DHHRM - Survival in Shanghai: Manny Gabler
From 1937 to 1941 the open port of Shanghai allowed more than 18,000 undocumented Jews seeking refuge from Nazi Germany to temporarily settle in the Hongkow area of the city. There, a one square mile unwalled ghetto was set up to house the refugees. Manfred “Manny” Sigmund Gabler was only one year old when his parents arrived in the city on the eve of the outbreak of World War II. Manny joins us to recount growing up in Shanghai, his experience of the war as a young child, and his family’s journey to the United States.
About Hidden History: Recounting the Shanghai Jewish Story
Explore the little-known history of the diverse, resettled Jewish community in Shanghai, including Iraqi Jews who arrived in the mid-1800s, Russian Jews who fled pogroms at the turn of the century, and German and Austrian Jews who desperately escaped the Nazis.
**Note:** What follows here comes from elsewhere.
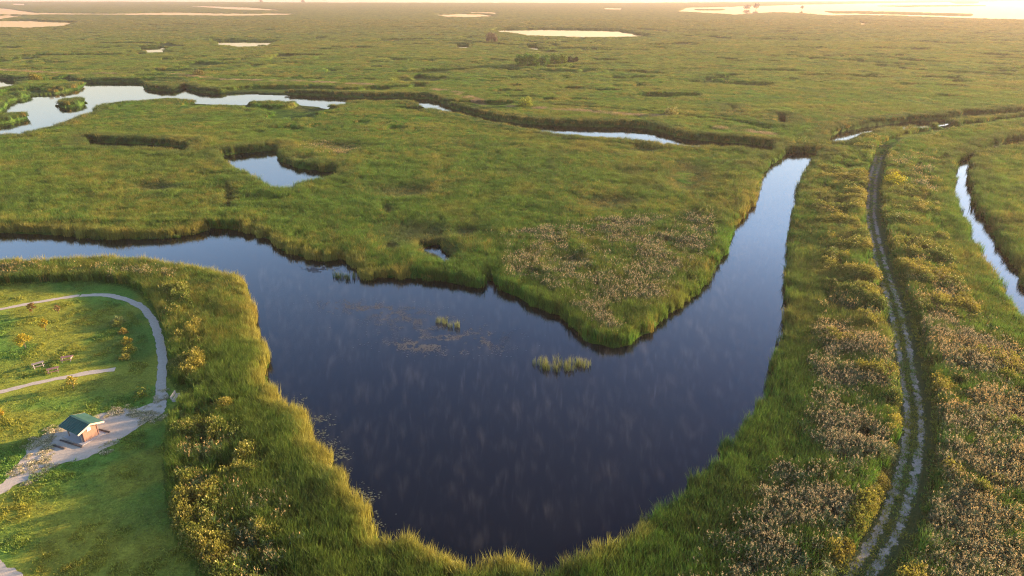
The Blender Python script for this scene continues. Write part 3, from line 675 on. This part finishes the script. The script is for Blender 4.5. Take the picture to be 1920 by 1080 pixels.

With most countries limiting or denying entry to Jews during the 1930s, the free port of Shanghai became an unexpected safe haven for Jews attempting to flee the antisemitic policies and identity-based violence in Nazi-controlled Europe. Hidden History explores this multifaceted history of desperation, loss, and asylum through artifacts, survivor stories, and the photographic lens of prominent American photojournalist Arthur Rothstein, who documented the Shanghai Jewish community in 1946 for the United Nations.